Mamma Mia! director Phyllida Lloyd is to make a $20m movie about Nobel prize winner Professor Muhamad Yunus, the so-called “banker to the poor”.
The film is being scripted by Francesca Marciano. It will dramatise Yunus’ life and the lives of those transformed by his groundbreaking work.
Former Head of BBC Films, David Thompson - whose credits include Cannes competition films Bright Star and Fish Tank - will be producing through his new production company, Origin Pictures.
He will work alongside producers Christian de Boisredon, Vivian Norris de Montaigu and Nicolas Jourdier, who initiated the project and collaborated closely with Professor Yunus to bring this project into fruition.
Yunus was the first economist to win the Nobel peace prize in 2006. His idea began in Bangladesh with a loan of just $27 to 42 people in 1976. His Grameen bank has since loaned over $6 billion in Bangladesh and his work has been duplicated in over 100 countries.

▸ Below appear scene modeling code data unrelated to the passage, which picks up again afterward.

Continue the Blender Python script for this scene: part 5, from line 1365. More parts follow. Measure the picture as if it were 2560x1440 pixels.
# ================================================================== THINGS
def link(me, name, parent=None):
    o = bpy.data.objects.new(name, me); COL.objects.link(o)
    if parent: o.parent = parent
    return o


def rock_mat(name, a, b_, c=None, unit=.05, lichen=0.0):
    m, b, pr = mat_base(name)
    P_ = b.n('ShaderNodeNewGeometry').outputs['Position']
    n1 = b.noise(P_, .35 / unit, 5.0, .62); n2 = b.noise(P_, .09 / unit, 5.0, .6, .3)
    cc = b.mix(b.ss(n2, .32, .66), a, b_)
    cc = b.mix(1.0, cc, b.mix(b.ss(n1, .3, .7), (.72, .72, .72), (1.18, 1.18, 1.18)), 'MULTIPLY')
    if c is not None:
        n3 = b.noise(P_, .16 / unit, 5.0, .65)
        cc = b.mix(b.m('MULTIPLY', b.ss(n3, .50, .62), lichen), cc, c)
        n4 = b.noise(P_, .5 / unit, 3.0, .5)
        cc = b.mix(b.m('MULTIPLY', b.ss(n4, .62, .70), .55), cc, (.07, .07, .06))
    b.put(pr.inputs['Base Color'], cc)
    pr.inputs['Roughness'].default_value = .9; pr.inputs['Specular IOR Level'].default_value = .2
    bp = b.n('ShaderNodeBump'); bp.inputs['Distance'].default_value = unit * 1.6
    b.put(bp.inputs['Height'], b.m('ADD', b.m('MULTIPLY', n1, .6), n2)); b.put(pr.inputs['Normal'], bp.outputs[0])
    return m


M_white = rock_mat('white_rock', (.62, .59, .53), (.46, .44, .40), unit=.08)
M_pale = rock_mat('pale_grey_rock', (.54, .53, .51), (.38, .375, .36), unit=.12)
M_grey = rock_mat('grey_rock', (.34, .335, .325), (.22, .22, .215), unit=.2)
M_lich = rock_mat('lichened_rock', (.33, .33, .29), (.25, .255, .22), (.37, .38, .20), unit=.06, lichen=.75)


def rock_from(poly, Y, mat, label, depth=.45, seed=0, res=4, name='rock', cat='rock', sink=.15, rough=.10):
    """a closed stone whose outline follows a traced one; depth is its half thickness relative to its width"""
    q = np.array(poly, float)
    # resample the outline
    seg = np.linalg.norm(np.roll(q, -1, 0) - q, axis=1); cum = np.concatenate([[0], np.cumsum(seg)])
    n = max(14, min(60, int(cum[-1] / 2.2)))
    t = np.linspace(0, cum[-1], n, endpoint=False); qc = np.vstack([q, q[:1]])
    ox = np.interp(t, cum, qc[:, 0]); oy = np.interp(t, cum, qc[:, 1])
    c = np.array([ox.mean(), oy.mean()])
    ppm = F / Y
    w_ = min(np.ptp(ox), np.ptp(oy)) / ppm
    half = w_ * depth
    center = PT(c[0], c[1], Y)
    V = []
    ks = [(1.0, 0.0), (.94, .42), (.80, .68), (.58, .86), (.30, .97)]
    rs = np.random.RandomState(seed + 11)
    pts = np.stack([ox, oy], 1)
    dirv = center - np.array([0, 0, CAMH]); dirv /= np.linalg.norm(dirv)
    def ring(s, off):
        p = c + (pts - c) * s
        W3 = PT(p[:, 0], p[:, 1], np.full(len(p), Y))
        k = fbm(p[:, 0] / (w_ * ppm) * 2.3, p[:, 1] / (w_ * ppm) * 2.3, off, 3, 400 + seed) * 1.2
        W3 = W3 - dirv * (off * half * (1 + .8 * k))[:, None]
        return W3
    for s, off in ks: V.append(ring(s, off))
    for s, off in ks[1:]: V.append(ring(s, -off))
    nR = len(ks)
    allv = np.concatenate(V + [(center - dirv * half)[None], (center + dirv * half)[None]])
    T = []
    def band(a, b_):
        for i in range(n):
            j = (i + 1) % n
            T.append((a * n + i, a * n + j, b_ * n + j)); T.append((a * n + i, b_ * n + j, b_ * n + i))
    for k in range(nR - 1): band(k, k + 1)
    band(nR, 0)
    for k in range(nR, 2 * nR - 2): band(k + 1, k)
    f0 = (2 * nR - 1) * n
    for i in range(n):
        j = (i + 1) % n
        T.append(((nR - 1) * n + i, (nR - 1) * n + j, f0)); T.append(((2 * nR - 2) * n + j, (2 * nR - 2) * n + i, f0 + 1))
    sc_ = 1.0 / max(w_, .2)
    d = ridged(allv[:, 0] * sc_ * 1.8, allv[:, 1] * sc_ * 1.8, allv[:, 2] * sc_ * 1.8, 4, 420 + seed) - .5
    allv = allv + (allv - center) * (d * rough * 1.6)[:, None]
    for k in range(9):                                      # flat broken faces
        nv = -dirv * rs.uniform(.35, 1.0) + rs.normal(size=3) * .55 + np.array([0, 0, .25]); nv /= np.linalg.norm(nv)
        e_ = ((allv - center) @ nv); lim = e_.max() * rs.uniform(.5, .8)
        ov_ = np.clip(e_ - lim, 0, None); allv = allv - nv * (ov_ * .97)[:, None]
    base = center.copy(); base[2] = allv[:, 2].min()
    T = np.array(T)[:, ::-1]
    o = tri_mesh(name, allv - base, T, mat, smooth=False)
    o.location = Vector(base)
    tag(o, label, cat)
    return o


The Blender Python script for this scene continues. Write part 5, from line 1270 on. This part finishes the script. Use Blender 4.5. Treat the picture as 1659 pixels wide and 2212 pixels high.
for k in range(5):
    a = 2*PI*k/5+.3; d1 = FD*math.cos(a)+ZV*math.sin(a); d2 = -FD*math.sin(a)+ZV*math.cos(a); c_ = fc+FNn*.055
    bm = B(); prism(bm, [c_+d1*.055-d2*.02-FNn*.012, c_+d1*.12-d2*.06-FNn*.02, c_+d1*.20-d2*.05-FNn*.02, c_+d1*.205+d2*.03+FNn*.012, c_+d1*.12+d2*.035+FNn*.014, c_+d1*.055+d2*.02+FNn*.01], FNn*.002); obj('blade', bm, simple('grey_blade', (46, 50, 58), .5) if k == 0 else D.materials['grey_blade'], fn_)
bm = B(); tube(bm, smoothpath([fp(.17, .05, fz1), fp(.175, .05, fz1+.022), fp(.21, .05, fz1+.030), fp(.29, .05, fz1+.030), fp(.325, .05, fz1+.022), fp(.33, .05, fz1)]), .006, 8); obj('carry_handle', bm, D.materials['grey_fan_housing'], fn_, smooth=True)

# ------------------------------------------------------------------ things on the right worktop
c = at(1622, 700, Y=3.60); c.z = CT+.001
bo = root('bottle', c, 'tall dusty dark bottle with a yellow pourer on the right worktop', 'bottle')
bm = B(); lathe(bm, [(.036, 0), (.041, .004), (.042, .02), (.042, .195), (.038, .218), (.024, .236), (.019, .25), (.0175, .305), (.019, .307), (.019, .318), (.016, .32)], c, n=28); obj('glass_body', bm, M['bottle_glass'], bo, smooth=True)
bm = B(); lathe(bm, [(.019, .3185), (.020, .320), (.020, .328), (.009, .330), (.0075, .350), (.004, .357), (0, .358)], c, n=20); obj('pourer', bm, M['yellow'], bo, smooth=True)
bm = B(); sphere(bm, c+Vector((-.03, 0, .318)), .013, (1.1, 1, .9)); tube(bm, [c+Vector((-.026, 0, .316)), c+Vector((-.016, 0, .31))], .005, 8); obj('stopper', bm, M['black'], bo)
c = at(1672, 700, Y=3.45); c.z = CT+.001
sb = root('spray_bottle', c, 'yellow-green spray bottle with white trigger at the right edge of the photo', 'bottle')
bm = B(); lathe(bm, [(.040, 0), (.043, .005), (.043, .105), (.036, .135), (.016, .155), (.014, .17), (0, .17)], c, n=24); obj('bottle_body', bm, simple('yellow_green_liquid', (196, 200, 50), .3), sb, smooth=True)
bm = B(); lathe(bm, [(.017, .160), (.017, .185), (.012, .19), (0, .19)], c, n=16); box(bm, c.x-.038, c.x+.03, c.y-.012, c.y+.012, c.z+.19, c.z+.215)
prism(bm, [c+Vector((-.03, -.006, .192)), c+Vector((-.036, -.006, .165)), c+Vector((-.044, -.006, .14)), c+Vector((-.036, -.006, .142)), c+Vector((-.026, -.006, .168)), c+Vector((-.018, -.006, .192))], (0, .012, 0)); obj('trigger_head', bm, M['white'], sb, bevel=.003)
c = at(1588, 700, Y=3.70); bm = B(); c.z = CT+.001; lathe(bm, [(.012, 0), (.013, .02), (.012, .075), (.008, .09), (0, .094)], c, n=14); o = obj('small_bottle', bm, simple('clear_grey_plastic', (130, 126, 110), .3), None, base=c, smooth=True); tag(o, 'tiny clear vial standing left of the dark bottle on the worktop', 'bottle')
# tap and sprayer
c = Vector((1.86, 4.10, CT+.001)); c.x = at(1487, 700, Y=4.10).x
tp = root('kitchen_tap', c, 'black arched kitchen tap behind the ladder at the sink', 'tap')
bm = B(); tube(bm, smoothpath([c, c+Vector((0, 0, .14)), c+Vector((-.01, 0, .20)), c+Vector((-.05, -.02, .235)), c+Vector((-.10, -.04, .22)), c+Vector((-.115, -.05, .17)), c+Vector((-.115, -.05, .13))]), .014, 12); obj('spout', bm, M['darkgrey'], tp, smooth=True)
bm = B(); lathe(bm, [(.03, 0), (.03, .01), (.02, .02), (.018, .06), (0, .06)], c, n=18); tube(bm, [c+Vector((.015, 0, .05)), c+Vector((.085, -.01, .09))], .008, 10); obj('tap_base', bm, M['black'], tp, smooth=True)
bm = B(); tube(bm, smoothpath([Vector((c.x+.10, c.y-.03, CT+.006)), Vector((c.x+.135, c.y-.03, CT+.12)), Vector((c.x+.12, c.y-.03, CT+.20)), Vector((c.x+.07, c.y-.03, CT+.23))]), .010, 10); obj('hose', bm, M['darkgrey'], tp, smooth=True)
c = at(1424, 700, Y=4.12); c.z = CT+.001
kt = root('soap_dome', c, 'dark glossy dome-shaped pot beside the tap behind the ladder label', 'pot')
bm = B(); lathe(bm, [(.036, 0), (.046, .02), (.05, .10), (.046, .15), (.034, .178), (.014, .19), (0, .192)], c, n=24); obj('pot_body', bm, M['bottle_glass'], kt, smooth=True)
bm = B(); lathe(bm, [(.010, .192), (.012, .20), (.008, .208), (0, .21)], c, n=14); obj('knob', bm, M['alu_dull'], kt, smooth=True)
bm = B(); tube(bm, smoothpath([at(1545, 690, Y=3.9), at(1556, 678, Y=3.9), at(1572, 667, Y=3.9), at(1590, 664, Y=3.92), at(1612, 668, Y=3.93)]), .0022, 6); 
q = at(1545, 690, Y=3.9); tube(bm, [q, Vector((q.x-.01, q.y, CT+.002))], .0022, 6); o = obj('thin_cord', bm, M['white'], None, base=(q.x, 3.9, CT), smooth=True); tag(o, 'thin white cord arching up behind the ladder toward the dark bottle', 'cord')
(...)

By lending predominantly to women in poor communities, Yunus has managed to foster a remarkable spirit of collective responsibility that has underpinned the bank’s success (the bank’s 98.5% repayment rate is far higher than that of any commercial banks).
“Yunus has thrown down the gauntlet to all of us. How to live our lives. If the poorest of the poor can transform their worlds, what excuse is there for the rest of us? This is an astonishing story of not taking ‘no’ for an answer,” Phyllida Lloyd commented of a project that promises to be very different in tone to Mamma Mia! The producers are aiming to shoot in 2010.”